Ein wunderbarer Text, der mir besonders unter die Haut geht. Denn auch ich habe mich gerade befreit - endlich, nach 27 Jahren - noch tobt der Nervenkrieg. Aber auch der wird vergehen und dann fange ich an zu leben.
Mit 56 Jahren ein bisschen spät, aber egal, lieber spät als nie!
LG minke
Subura
Geschrieben am: 21.09.2008 16:36  Aktualisiert: 22.09.2008 00:07
User seit: 27.02.2007
aus: Niederrhein
Beiträge: 7887
 Re: BILD AM SONNTAG: Vorher: bessere Hälfte – Nachher: zu...
Jep!!!
jippie
Geschrieben am: 21.09.2008 13:02  Aktualisiert: 21.09.2008 14:46
User seit: 30.12.2005
aus:
Beiträge: 3928
 Re: BILD AM SONNTAG: Vorher: bessere Hälfte – Nachher: zu...
Ich kann dir nur beipflichten.
Nie war ich zufriedener als jetzt:
Glücklich geschieden und finanziell unabhängig.
Ich genieße die Freiräume, die ich in der Ehe nie hatte und mir auch nie zu nehmen getraut hätte.
Auch mein Ex genießt die Zeit, ganz Vater sein zu dürfen.

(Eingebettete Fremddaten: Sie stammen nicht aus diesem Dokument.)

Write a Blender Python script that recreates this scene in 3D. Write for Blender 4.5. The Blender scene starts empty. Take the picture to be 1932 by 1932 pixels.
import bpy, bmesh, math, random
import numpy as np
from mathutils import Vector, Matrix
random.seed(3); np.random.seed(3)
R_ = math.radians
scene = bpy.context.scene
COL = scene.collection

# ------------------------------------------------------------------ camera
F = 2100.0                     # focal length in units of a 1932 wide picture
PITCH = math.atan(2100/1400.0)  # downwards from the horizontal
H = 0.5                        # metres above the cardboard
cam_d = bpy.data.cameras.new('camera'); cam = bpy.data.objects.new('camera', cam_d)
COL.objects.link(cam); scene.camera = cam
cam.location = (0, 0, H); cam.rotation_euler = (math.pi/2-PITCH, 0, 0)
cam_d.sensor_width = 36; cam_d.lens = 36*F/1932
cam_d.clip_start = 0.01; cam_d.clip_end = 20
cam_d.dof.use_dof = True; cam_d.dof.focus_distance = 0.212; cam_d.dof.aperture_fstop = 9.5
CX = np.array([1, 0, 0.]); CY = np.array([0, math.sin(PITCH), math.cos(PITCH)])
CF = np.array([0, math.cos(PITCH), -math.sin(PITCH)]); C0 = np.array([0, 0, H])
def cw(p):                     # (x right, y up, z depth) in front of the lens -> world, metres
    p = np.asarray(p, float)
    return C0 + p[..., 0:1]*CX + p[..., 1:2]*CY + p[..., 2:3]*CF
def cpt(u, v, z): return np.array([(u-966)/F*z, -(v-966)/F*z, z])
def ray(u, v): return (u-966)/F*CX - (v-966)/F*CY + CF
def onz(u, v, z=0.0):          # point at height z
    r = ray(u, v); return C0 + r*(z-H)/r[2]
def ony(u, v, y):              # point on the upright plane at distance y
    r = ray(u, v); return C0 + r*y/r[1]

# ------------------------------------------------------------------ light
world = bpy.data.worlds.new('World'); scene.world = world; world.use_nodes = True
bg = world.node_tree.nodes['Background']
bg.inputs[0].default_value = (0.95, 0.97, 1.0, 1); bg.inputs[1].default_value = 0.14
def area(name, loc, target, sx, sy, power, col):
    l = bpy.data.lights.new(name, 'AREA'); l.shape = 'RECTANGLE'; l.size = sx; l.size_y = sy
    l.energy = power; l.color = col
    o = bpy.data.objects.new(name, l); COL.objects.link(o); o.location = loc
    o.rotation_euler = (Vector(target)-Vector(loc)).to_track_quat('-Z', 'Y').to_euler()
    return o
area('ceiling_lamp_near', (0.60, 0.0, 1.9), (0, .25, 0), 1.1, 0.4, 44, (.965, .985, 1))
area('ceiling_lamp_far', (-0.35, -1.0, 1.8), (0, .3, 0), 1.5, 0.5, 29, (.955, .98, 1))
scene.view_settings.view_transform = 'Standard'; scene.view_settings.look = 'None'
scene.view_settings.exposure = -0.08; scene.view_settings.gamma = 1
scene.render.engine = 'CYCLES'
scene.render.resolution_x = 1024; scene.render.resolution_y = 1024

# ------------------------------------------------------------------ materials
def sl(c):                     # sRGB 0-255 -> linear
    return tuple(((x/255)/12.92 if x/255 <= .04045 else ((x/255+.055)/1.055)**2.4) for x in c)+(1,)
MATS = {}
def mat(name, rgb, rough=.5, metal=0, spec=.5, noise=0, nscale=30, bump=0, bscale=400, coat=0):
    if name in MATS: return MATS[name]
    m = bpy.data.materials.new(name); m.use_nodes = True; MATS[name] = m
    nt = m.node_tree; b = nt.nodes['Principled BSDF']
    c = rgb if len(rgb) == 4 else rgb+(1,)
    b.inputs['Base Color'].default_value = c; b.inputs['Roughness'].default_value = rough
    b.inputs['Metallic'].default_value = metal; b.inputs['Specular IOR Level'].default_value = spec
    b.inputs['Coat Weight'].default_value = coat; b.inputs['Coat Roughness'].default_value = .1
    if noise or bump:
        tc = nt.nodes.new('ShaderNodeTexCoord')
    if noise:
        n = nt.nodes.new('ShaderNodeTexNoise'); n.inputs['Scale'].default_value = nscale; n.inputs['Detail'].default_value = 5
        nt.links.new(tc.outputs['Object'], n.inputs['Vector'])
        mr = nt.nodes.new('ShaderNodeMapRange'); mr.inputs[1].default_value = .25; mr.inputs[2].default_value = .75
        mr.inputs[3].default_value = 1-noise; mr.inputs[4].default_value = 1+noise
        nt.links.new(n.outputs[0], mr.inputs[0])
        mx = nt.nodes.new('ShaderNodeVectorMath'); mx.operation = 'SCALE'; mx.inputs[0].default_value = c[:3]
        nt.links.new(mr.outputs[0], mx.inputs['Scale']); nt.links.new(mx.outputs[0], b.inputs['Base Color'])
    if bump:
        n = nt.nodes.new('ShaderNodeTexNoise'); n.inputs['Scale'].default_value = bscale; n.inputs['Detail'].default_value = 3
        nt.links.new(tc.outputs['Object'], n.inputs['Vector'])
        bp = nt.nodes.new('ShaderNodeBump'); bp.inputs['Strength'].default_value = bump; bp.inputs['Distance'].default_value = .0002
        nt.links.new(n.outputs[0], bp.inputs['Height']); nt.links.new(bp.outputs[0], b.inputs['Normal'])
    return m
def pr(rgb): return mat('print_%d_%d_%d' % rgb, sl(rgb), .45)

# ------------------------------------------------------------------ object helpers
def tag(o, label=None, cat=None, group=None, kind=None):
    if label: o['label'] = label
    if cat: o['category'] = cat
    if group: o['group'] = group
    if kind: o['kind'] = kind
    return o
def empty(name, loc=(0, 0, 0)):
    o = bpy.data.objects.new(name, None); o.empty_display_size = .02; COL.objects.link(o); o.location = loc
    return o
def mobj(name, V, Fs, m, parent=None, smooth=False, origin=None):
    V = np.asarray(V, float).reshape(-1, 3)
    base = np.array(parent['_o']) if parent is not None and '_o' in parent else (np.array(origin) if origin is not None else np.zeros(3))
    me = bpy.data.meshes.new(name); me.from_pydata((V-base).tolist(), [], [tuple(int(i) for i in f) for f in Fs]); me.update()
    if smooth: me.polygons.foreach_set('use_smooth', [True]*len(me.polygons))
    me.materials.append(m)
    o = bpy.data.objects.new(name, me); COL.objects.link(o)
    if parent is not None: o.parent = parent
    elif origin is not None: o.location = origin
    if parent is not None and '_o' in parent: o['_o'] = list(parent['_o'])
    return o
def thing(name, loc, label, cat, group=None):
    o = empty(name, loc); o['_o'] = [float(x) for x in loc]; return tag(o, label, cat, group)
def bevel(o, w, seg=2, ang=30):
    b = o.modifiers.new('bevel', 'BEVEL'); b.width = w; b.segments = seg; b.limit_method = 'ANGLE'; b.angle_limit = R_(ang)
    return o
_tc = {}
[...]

Meine Tochter wächst mit zufriedenen Eltern auf, die zwar kein Paar mehr sind aber gerade deshalb zufrieden sind und sich ganz auf sie konzentrieren können.
Es ist schon irgendwie komisch.....
Blackforest
Geschrieben am: 21.09.2008 12:49  Aktualisiert: 21.09.2008 14:44
User seit: 23.10.2005
aus:
Beiträge: 1927
 Re: BILD AM SONNTAG: Vorher: bessere Hälfte – Nachher: zu...
Das habe ich noch nicht geschafft, als erster die Geschichte zu lesen. Aus Null wird eine Eins!
Das Leben ist ein Abenteuer, auch eine Ehe!